(Rows from a 3D scene dataset)

________________________

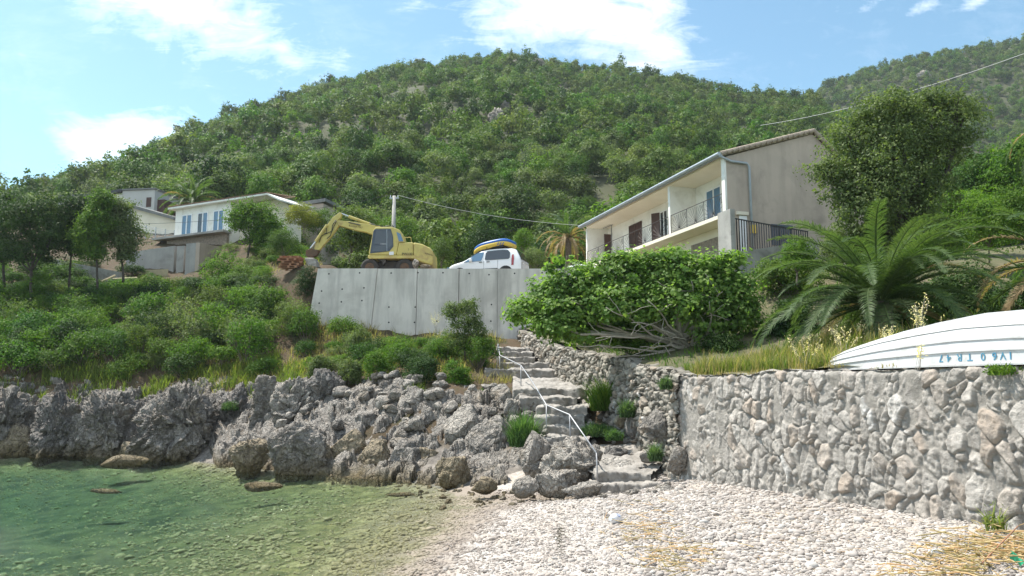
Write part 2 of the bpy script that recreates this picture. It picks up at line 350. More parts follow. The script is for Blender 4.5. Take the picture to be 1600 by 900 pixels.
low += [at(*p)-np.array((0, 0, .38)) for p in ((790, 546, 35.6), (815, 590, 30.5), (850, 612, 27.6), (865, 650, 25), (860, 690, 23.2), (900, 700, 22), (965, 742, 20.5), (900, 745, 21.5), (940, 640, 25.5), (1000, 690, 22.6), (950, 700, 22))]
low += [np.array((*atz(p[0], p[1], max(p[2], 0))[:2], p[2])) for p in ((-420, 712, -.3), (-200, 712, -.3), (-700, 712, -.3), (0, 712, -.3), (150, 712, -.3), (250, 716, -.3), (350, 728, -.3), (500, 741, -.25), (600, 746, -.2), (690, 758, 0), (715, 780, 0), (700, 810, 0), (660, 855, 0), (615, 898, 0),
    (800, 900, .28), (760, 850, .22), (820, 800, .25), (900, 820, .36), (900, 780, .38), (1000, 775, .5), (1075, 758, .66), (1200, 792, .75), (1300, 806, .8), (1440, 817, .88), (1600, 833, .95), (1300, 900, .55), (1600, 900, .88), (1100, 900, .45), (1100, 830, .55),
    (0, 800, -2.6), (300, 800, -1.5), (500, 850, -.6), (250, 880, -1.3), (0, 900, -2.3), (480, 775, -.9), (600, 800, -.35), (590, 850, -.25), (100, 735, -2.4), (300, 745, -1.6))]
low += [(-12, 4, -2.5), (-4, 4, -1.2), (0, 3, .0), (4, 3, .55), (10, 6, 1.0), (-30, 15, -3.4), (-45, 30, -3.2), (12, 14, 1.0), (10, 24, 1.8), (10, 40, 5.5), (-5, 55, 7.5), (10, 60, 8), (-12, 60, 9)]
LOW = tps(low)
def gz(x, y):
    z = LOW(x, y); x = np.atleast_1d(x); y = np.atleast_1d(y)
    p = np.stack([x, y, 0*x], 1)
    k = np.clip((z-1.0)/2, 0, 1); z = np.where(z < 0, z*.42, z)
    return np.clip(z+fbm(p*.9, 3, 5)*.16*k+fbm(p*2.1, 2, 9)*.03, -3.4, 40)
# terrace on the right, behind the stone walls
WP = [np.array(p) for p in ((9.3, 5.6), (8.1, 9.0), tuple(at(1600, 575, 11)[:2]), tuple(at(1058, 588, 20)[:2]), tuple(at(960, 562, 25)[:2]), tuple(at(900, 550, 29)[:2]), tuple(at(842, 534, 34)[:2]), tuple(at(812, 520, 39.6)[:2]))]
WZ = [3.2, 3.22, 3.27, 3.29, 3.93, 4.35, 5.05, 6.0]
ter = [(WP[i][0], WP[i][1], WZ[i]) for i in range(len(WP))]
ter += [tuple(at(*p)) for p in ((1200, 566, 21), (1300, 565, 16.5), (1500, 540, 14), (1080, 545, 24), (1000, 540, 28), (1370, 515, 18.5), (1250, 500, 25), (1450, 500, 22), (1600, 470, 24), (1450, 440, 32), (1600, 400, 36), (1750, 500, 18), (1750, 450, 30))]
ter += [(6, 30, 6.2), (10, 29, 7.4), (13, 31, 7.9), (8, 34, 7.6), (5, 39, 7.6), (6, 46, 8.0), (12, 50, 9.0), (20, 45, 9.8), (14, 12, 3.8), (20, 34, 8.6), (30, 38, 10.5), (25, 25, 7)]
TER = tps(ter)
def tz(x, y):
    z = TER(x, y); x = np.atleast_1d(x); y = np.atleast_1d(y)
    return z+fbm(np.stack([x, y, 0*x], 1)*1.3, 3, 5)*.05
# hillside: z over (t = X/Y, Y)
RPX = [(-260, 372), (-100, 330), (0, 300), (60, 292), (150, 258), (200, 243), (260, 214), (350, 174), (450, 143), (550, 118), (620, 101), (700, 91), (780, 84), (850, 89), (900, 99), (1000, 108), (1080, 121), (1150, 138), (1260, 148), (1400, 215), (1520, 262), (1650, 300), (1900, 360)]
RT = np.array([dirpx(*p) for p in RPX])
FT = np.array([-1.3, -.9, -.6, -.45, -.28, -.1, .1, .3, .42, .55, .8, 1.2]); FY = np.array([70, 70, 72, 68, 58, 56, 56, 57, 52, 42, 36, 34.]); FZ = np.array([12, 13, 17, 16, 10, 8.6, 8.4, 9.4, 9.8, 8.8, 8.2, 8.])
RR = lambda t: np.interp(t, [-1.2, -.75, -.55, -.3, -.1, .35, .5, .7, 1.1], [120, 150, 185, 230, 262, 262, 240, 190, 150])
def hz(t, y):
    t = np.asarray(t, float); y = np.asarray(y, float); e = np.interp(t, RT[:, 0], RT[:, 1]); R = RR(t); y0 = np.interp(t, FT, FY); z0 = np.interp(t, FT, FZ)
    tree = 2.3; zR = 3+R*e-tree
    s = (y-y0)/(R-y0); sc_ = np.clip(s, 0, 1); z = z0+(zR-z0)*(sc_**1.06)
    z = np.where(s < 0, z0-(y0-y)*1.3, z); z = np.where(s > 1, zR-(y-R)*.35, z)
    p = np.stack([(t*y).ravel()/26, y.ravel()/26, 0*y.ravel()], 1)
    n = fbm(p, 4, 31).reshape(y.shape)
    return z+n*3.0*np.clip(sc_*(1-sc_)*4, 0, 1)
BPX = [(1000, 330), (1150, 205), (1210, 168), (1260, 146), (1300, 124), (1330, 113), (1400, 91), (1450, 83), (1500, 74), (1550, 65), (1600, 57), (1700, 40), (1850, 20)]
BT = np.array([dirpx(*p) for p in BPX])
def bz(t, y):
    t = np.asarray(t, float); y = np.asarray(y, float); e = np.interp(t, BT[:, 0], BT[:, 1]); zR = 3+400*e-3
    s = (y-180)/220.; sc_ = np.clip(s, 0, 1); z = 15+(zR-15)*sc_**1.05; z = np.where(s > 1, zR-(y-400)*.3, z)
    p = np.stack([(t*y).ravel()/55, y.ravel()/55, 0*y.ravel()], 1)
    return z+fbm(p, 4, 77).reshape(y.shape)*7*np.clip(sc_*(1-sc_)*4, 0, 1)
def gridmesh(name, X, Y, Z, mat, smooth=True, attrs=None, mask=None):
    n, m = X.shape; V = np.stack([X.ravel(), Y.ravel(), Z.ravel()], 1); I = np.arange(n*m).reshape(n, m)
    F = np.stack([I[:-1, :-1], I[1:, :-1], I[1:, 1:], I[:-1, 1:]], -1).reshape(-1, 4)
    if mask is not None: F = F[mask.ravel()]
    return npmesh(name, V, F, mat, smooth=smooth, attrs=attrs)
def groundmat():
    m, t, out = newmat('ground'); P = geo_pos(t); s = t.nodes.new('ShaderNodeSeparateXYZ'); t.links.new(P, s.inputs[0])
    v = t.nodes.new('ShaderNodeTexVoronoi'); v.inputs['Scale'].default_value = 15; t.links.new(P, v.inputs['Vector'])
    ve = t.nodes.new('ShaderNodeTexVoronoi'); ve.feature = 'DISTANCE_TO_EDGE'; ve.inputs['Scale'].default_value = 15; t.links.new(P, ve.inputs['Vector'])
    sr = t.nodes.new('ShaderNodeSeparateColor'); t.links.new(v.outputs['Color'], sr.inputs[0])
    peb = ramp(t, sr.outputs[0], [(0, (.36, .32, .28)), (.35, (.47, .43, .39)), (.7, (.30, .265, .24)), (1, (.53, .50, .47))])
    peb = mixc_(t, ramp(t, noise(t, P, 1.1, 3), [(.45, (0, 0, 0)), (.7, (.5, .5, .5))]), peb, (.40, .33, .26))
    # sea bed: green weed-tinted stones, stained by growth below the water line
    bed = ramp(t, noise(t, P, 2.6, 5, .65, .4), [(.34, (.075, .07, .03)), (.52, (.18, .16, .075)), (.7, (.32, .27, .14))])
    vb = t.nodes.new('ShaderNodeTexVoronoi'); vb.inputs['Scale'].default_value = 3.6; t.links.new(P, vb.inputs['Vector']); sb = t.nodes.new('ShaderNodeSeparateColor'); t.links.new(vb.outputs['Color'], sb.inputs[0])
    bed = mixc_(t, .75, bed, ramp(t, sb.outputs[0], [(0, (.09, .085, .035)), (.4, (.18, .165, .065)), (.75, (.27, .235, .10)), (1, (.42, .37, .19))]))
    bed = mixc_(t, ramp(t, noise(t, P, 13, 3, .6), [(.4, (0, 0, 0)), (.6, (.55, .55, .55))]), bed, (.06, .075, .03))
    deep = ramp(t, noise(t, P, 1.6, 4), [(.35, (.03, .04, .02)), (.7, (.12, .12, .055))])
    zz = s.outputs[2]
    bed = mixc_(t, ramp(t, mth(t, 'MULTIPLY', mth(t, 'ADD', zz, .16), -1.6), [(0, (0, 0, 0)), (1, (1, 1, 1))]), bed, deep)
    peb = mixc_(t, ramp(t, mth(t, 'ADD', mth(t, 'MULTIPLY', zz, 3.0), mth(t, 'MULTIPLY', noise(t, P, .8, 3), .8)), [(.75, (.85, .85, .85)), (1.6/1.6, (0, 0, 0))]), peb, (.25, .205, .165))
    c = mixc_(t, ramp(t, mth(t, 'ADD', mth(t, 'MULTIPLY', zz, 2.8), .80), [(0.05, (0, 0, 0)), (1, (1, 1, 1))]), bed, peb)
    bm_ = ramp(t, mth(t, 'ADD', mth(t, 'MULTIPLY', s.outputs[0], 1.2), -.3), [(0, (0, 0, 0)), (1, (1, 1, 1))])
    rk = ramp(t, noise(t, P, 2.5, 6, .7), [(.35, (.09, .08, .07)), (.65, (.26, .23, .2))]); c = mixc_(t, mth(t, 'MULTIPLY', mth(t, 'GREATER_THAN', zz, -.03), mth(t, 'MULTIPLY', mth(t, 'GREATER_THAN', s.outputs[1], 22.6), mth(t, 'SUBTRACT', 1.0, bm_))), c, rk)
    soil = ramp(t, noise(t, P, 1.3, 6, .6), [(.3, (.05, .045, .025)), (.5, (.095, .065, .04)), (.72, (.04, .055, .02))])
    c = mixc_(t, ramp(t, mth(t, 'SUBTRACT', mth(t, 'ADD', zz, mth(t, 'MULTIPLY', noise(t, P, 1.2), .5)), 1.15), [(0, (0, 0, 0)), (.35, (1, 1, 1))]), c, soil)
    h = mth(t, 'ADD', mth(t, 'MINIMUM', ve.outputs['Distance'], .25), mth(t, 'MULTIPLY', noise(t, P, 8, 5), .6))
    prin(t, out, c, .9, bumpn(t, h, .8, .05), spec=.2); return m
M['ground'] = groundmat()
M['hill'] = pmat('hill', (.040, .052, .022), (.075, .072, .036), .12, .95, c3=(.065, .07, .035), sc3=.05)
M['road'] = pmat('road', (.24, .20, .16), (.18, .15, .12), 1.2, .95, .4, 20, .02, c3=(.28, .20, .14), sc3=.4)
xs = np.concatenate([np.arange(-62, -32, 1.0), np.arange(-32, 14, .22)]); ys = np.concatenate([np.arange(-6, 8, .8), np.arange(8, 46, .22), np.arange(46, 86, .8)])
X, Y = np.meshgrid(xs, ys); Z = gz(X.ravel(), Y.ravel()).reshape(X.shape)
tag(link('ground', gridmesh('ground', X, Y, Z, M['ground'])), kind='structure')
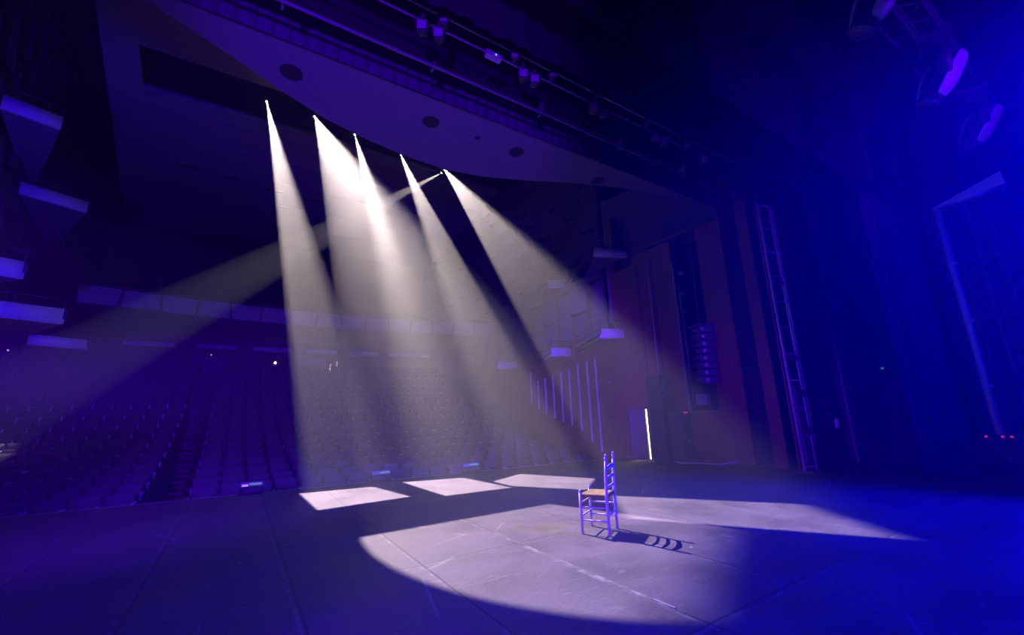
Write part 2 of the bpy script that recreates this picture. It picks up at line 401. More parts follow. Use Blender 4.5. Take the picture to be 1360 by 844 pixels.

________________________

Required task: Using the records above, pull out each line where the word "part" occurs.

Worked solution:
Write part 2 of the bpy script that recreates this picture. It picks up at line 350. More parts follow. The script is for Blender 4.5. Take the picture to be 1600 by 900 pixels.
Write part 2 of the bpy script that recreates this picture. It picks up at line 401. More parts follow. Use Blender 4.5. Take the picture to be 1360 by 844 pixels.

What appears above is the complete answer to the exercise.